┌─ MATERIAL PROVIDED

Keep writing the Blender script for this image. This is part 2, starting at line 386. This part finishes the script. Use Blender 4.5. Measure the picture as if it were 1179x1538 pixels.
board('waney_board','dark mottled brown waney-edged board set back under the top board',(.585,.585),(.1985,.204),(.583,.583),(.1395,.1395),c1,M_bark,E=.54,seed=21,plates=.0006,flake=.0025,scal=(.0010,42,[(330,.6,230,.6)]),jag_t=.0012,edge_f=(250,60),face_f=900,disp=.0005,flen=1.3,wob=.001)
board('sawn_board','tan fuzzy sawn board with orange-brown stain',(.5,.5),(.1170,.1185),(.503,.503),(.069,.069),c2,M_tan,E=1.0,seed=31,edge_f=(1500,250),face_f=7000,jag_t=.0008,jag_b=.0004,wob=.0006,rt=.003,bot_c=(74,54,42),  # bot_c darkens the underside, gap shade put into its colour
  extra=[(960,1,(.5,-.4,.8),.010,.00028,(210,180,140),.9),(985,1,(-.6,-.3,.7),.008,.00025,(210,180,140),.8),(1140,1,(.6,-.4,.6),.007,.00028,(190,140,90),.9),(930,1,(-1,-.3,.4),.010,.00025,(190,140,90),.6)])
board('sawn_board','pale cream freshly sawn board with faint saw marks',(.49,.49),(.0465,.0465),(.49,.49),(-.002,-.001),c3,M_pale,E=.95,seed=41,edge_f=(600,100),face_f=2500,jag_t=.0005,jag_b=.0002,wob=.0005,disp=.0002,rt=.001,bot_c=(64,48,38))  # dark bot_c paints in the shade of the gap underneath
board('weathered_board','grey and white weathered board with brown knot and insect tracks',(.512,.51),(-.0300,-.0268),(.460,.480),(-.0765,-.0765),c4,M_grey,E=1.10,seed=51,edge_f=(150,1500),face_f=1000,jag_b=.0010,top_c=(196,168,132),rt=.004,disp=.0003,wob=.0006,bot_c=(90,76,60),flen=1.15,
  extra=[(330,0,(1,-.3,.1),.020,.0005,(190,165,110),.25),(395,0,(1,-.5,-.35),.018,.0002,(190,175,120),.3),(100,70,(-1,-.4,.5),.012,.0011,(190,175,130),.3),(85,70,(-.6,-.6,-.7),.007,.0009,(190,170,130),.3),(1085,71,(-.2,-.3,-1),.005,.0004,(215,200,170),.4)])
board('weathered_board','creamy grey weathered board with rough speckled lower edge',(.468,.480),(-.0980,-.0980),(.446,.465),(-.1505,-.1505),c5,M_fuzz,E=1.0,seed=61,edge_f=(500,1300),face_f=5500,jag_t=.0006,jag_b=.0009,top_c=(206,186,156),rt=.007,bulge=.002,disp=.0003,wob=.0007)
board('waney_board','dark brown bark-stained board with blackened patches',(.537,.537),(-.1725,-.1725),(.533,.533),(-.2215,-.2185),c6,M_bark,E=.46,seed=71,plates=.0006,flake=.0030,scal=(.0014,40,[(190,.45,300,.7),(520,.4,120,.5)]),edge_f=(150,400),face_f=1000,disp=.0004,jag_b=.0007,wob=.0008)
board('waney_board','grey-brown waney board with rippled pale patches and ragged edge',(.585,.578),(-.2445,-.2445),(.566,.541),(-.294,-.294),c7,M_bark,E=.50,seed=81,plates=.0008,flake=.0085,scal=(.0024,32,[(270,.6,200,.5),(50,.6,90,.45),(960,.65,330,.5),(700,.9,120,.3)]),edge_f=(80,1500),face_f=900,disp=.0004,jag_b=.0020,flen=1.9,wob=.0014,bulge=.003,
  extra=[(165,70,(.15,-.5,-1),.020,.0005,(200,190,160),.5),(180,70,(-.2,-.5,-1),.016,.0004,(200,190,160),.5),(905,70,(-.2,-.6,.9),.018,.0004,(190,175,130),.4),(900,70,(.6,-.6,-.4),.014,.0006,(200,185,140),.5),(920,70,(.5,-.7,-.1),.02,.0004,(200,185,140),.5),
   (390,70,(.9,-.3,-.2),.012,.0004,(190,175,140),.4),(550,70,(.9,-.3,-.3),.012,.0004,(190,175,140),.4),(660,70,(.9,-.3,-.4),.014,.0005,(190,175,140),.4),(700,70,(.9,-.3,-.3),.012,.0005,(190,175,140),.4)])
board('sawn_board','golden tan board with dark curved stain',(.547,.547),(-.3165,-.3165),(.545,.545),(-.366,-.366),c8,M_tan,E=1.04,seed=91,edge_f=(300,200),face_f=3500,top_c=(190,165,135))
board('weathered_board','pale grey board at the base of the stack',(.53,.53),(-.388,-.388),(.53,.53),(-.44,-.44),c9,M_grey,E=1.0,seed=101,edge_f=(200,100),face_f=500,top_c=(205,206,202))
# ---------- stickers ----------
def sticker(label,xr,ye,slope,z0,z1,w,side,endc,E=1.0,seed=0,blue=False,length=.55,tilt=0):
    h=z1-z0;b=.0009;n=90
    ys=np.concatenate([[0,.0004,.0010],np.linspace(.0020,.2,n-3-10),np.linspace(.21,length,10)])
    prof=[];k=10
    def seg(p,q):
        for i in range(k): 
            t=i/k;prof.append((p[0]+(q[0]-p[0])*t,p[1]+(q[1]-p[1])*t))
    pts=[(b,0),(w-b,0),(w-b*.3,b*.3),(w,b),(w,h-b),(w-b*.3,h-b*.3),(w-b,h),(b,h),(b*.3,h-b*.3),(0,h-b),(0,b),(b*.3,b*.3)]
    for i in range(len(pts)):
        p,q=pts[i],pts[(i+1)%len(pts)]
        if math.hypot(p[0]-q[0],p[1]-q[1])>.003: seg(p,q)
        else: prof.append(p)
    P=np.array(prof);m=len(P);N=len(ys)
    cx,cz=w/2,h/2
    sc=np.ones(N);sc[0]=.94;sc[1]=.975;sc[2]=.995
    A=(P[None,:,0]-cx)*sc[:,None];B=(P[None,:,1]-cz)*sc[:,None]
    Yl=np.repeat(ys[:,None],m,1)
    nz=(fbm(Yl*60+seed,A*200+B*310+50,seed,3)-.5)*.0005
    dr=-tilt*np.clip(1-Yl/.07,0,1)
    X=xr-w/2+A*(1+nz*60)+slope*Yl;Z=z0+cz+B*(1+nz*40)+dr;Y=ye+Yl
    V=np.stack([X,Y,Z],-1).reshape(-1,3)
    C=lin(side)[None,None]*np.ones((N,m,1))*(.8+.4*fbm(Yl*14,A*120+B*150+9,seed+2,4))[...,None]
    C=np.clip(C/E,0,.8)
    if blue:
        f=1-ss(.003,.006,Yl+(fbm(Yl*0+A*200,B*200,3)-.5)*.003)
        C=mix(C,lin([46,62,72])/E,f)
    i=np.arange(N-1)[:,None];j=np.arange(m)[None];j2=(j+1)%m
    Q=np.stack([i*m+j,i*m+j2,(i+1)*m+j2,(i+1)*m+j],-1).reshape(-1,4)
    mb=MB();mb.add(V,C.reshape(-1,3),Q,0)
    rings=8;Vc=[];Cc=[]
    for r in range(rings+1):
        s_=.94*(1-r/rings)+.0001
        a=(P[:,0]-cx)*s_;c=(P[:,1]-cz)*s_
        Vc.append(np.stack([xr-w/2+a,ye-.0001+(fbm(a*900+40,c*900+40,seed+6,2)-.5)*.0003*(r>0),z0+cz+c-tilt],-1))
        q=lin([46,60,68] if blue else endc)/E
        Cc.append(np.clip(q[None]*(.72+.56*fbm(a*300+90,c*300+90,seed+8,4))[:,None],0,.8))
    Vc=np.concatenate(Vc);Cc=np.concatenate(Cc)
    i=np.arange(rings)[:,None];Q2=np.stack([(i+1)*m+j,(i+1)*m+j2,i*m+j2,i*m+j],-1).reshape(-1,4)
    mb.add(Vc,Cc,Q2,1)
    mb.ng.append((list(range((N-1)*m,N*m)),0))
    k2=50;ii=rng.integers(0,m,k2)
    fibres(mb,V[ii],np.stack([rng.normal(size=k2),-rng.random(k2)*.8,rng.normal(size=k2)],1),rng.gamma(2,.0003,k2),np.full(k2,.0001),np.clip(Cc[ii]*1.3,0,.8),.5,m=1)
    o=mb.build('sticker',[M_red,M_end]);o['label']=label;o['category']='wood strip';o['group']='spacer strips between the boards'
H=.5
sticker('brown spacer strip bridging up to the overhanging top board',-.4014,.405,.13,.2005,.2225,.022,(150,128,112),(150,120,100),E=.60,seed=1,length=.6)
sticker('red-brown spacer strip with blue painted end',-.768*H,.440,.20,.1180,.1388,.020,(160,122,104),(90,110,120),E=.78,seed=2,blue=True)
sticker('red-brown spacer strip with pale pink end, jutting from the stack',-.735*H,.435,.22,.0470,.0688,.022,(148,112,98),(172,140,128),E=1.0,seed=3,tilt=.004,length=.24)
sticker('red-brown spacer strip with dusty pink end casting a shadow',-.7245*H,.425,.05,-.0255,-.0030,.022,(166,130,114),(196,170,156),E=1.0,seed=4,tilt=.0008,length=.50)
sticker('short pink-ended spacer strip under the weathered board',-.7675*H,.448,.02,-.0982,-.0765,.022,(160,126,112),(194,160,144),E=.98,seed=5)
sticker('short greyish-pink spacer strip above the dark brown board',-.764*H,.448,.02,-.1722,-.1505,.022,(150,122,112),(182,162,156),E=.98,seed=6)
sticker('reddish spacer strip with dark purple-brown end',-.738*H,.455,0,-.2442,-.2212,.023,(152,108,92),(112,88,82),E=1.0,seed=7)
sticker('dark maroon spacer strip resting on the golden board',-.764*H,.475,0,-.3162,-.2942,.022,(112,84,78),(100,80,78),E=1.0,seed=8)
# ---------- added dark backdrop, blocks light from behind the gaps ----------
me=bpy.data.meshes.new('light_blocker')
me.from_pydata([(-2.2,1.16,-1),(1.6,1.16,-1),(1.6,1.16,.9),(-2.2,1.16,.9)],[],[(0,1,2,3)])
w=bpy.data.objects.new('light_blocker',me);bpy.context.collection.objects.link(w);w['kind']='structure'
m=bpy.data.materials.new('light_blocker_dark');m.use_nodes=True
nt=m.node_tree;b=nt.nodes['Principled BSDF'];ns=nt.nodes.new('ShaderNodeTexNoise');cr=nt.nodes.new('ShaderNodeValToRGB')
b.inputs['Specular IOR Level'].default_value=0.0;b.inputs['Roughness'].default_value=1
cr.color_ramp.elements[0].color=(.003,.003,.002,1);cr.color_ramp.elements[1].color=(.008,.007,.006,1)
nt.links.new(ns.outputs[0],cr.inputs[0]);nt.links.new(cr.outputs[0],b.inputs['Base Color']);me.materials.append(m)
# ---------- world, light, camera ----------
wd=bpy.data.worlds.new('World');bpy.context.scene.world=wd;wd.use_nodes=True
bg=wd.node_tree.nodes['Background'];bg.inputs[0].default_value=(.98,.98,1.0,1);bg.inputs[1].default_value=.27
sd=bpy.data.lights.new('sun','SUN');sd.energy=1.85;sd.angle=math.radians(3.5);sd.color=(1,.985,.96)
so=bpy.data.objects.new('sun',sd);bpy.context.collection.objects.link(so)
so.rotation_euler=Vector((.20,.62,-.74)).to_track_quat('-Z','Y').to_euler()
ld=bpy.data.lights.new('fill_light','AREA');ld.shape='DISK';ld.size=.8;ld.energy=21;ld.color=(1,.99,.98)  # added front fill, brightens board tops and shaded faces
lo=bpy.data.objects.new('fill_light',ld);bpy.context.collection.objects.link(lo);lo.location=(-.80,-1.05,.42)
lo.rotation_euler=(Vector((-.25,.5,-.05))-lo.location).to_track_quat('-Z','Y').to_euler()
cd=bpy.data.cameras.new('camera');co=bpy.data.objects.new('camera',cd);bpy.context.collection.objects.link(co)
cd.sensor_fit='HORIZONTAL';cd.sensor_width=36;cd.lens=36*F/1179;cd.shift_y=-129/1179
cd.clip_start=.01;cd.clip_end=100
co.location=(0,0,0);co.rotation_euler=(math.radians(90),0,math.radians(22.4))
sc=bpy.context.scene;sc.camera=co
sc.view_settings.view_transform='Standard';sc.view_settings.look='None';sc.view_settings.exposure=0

└─

WHAT THE EXERCISE ASKS =
Only the lines from the first line of the material above through the line that contains "board('waney_board','dark mottled brown" should be quoted, each one exactly.

RESULT FOR THIS EXERCISE =
Keep writing the Blender script for this image. This is part 2, starting at line 386. This part finishes the script. Use Blender 4.5. Measure the picture as if it were 1179x1538 pixels.
board('waney_board','dark mottled brown waney-edged board set back under the top board',(.585,.585),(.1985,.204),(.583,.583),(.1395,.1395),c1,M_bark,E=.54,seed=21,plates=.0006,flake=.0025,scal=(.0010,42,[(330,.6,230,.6)]),jag_t=.0012,edge_f=(250,60),face_f=900,disp=.0005,flen=1.3,wob=.001)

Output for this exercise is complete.